I really prefer to sing in concert for people who have paid admission to hear me. I think I do my best in that atmosphere. I never do my best recording, because I never know the song until I record it and start doing it, and six months later it's right. Somebody says to you two weeks from now or four weeks from now, we're going to do a record; here are twelve songs. You learn them and you learn them, and you really learn them, But you don't know them until later.


You've never tried to do the numbers long before, say, in clubs?


I've never had the opportunity, unless it happened to be a song that I did with my trio and that I decided to put in an album with a big band. Then I know the song and I can do my thing. But not the songs that we sit down and pick out two weeks before the session. Some of them are utterly unfamiliar. I've never heard them before. Some of them I might know but have never sung before. It isn't really done right unless I dig the song and take out the rhythm-section parts after the session. Then we'll start doing it in clubs, and by the time the record comes out, I'm doing it completely different.
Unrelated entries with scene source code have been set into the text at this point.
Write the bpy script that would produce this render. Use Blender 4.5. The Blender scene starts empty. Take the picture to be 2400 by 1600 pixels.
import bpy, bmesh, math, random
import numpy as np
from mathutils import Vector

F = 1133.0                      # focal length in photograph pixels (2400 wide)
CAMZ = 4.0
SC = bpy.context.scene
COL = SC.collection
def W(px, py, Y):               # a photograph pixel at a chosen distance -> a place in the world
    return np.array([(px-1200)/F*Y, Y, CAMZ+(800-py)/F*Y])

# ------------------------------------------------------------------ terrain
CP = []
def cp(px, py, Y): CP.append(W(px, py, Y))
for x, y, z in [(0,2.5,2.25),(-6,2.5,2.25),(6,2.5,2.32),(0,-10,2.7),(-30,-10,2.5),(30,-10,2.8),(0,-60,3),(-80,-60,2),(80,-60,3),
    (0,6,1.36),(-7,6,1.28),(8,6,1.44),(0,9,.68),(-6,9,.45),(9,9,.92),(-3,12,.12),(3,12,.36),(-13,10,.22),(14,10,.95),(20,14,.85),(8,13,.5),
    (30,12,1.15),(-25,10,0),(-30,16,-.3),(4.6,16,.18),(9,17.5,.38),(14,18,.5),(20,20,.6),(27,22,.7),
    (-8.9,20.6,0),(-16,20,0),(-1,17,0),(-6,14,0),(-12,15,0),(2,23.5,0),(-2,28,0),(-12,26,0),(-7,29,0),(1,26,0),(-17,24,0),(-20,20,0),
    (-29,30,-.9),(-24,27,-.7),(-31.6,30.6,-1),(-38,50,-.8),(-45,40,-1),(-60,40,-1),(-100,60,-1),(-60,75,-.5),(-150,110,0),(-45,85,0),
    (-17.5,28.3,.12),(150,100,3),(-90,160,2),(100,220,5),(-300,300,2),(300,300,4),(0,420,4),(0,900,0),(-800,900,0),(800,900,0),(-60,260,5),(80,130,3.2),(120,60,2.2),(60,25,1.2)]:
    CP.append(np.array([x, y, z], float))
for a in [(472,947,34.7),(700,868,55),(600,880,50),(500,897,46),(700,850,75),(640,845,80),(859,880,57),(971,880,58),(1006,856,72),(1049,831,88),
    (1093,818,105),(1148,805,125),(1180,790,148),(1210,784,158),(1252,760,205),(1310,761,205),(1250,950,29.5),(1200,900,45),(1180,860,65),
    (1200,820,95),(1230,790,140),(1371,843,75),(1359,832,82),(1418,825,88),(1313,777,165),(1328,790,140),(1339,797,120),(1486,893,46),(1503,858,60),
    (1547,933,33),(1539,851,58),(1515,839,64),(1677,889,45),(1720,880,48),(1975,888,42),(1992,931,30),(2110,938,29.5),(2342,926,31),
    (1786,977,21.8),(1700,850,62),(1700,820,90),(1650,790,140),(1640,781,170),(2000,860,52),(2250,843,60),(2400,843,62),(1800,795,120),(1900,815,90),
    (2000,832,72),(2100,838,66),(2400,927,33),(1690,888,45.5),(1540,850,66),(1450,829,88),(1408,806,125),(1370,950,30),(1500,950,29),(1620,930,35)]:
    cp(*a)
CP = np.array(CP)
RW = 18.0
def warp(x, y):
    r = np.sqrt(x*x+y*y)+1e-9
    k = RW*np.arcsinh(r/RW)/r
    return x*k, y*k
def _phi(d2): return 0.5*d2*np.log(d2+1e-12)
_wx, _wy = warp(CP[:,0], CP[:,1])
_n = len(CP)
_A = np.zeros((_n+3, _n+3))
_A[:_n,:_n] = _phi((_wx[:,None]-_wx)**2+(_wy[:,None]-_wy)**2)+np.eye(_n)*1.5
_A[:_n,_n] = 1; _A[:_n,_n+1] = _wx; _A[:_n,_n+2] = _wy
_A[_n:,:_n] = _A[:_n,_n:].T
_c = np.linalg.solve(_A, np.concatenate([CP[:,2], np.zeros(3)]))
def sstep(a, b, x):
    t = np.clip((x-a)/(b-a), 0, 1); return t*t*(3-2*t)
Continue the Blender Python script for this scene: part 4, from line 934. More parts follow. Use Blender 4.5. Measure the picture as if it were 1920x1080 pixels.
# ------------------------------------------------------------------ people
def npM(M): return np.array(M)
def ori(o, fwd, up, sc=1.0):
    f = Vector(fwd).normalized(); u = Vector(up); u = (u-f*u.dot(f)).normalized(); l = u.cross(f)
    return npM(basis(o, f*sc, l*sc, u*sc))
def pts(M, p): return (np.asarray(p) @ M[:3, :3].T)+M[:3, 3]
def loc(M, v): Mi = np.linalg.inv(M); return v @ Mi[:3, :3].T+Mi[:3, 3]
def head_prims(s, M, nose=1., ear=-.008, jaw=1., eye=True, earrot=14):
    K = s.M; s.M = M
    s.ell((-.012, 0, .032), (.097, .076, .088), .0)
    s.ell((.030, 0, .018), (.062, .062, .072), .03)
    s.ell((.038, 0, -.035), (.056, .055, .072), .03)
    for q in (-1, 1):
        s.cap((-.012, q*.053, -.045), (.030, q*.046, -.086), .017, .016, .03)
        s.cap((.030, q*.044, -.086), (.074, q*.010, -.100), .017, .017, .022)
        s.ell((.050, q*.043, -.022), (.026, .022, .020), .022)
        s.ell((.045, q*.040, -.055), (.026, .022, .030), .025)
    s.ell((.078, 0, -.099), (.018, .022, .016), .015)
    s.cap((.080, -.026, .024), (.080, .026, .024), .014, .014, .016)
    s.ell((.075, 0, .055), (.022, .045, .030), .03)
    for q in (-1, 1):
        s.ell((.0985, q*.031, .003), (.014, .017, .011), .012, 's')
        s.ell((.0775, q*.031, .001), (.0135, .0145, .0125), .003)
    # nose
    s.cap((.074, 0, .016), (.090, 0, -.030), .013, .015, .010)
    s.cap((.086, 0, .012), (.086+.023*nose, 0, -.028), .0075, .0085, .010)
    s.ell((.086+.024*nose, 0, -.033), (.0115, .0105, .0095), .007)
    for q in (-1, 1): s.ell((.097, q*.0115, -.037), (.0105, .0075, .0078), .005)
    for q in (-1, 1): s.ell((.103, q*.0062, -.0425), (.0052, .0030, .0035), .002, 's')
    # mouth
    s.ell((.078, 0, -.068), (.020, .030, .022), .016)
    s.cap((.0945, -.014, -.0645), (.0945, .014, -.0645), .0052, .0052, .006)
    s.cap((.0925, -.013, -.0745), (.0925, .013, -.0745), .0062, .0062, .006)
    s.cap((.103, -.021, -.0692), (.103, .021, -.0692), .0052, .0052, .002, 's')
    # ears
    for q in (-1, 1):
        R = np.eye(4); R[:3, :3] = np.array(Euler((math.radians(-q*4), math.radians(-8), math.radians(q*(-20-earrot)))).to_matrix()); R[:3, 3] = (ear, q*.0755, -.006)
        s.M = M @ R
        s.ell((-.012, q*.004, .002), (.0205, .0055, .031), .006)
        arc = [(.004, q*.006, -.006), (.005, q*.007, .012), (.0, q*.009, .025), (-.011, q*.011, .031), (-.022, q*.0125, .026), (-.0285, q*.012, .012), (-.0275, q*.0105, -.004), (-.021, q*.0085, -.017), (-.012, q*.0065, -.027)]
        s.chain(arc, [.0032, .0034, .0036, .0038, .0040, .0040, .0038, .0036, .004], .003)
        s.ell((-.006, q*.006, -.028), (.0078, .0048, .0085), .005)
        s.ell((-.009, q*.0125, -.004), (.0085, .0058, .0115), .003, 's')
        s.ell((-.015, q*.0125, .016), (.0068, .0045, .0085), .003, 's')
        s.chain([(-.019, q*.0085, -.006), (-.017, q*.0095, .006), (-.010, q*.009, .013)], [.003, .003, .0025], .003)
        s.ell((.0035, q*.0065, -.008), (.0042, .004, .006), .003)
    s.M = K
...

Carmen, I think we have a beautiful interview. We've been talking for days, 


A.T. Is there anything you want to add?


I think this is a fantastic idea of yours. I love to voice opinions and to be among such people as I'm going to be involved with in this documentary that you're putting down in book form. I'm very flattered that you chose to interview me. I just hope I will be worthy of all the other people that you've interviewed and that I'll have contributed something to somebody.